Most programs your command is going to call catch the error, interpret the errno and print a descriptive (but not machine-readable) error message. So the formal information of errno normally is lost; all you can do is interpret the human-readable error message.

On the other hand, the actual reason for a failure of an arbitrary command is subject to an intelligence, and unless you want to program an artificial one for this, you will not succeed. If a write on file /a/b/c/d fails, this can be because d has no write permission bits set, or because any of a, b, c do not have execute permissions, or because there is an I/O Error during writing, or because the file system is mounted as read-only. And I'm sure I just forgot some more possibilities. And this was just for a very simple write on a file. If you try to pull this straight for arbitrary commands, it will be way too much.

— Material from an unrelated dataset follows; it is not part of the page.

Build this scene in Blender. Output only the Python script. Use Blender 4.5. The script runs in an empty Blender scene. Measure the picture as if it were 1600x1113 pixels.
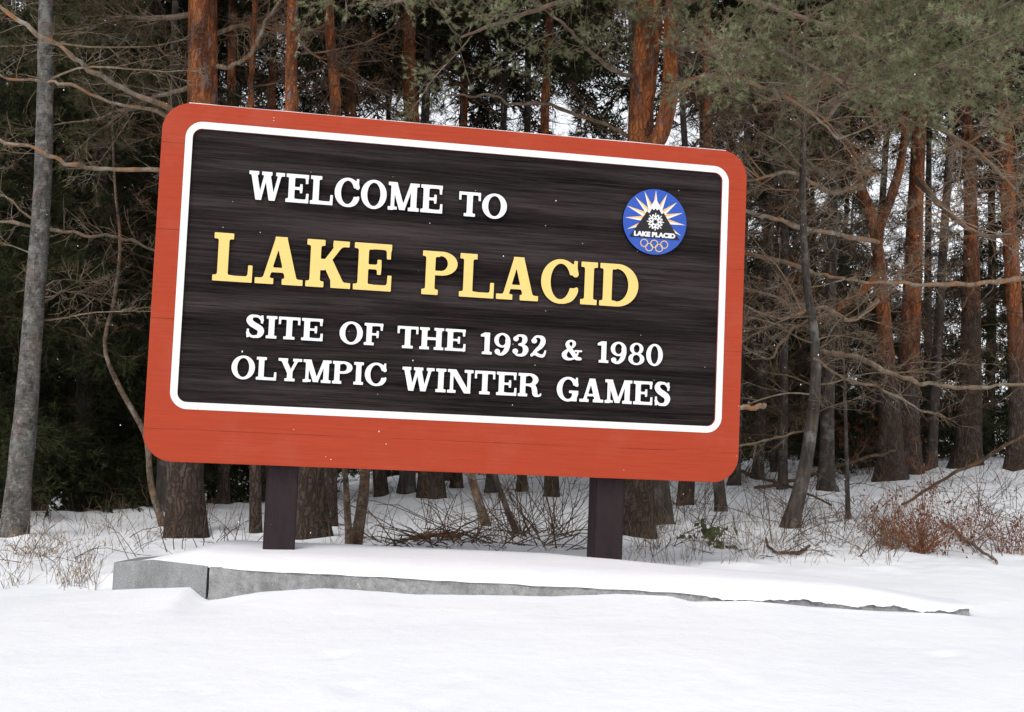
import bpy, bmesh, math, random
import numpy as np
from mathutils import Matrix, Vector
R = math.radians
rng = np.random.default_rng(7)
random.seed(7)
scene = bpy.context.scene
COL = scene.collection

# ------------------------------------------------------------------ camera, sky, sun, exposure
EYE = 1.6
PITCH, ROLL, FPX = R(4.0), R(2.41), 2000.0          # FPX: focal length in pixels of a 1600 px wide frame
fw = np.array([0, math.cos(PITCH), math.sin(PITCH)])
up0 = np.array([0, -math.sin(PITCH), math.cos(PITCH)])
rt0 = np.array([1.0, 0, 0])
rt = math.cos(ROLL) * rt0 + math.sin(ROLL) * up0
up = -math.sin(ROLL) * rt0 + math.cos(ROLL) * up0
CAM = np.array([0, 0, EYE])
cam_d = bpy.data.cameras.new('camera'); cam = bpy.data.objects.new('camera', cam_d); COL.objects.link(cam)
cam_d.sensor_width = 36.0; cam_d.lens = 36.0 * FPX / 1600.0
cam_d.clip_start = 0.05; cam_d.clip_end = 3000
M = Matrix.Identity(4)
for i in range(3):
    M[i][0], M[i][1], M[i][2], M[i][3] = rt[i], up[i], -fw[i], CAM[i]
cam.matrix_world = M
scene.camera = cam

SUN_EL, SUN_ROT = R(48), R(200)
world = bpy.data.worlds.new('World'); scene.world = world; world.use_nodes = True
nt = world.node_tree; nt.nodes.clear()
sky = nt.nodes.new('ShaderNodeTexSky'); sky.sky_type = 'NISHITA'; sky.sun_disc = False
sky.sun_elevation = SUN_EL; sky.sun_rotation = SUN_ROT
sky.air_density = 1.0; sky.dust_density = 1.0; sky.ozone_density = 1.0
hs = nt.nodes.new('ShaderNodeHueSaturation'); hs.inputs['Saturation'].default_value = 0.16   # overcast: the blue is gone
bg = nt.nodes.new('ShaderNodeBackground'); bg.inputs['Strength'].default_value = 0.15
wo = nt.nodes.new('ShaderNodeOutputWorld')
nt.links.new(sky.outputs[0], hs.inputs['Color']); nt.links.new(hs.outputs[0], bg.inputs['Color']); nt.links.new(bg.outputs[0], wo.inputs[0])
sun_d = bpy.data.lights.new('sun', 'SUN'); sun_d.energy = 0.9; sun_d.angle = R(30); sun_d.color = (1, 0.96, 0.9)
sun = bpy.data.objects.new('sun', sun_d); COL.objects.link(sun)
# direction towards the sun: Blender's sky: rotation measured from +Y
sd = Vector((math.sin(SUN_ROT) * math.cos(SUN_EL), math.cos(SUN_ROT) * math.cos(SUN_EL), math.sin(SUN_EL)))
sun.rotation_euler = sd.to_track_quat('Z', 'Y').to_euler()
scene.view_settings.view_transform = 'Standard'; scene.view_settings.look = 'None'
scene.view_settings.exposure = 0.5; scene.view_settings.gamma = 1.0
scene.cycles.max_bounces = 6; scene.cycles.diffuse_bounces = 4; scene.cycles.glossy_bounces = 2
scene.cycles.use_adaptive_sampling = True; scene.cycles.adaptive_threshold = 0.02

# ------------------------------------------------------------------ helpers
def ray(px, py):
    d = fw + (px - 800) / FPX * rt - (py - 556.5) / FPX * up
    return d / d[1]                                   # per metre of world Y
def P(px, py, y):                                     # photo pixel at a real distance y
    return CAM + ray(px, py) * y

def tag(o, label=None, cat=None, group=None, kind=None):
    if label: o['label'] = label
    if cat: o['category'] = cat
    if group: o['group'] = group
    if kind: o['kind'] = kind
    return o
def empty(name, loc):
    o = bpy.data.objects.new(name, None); COL.objects.link(o); o.location = tuple(loc); o.empty_display_size = .1
    return o
def link(name, me, parent=None):
    o = bpy.data.objects.new(name, me); COL.objects.link(o)
    if parent: o.parent = parent
    return o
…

For mere file access topics (based on permissions) you can get somewhere by using faccessat(2) (but I'm not aware of a shell-interface to that).

0

There's several OS built-in functions to check special features of a file:

it exist but you can't write/read to it - it's 0 bytes - it's a directory (!) - it's a symbolic link - and some more

Check via

man test

or have a quick check via: http://unixhelp.ed.ac.uk/CGI/man-cgi?test

In addition, you can for example check if the directory of the file itself, exists. That may be a reason why the file does not exist. You can use DIRNAME for that:

http://linux.die.net/man/1/dirname

2
  • Thanks; as I mentioned in my question, this is not what I would like to do: I also know I can do a stat & some other checks before creating a file, or after the exit code is non-zero; but this quickly gets out of hand if you want to check all possible errors. In some cases, it's also susceptible to race conditions (such as the file being creating between your test -f and actually writing it). Nov 27, 2014 at 16:23
  • Yes, all these conditions may change at any time, that may also be something to keep in mind. A file can also be open (in use by a process) or not. What you also can do is make a checksum (crc/cksum) to track changes to a file.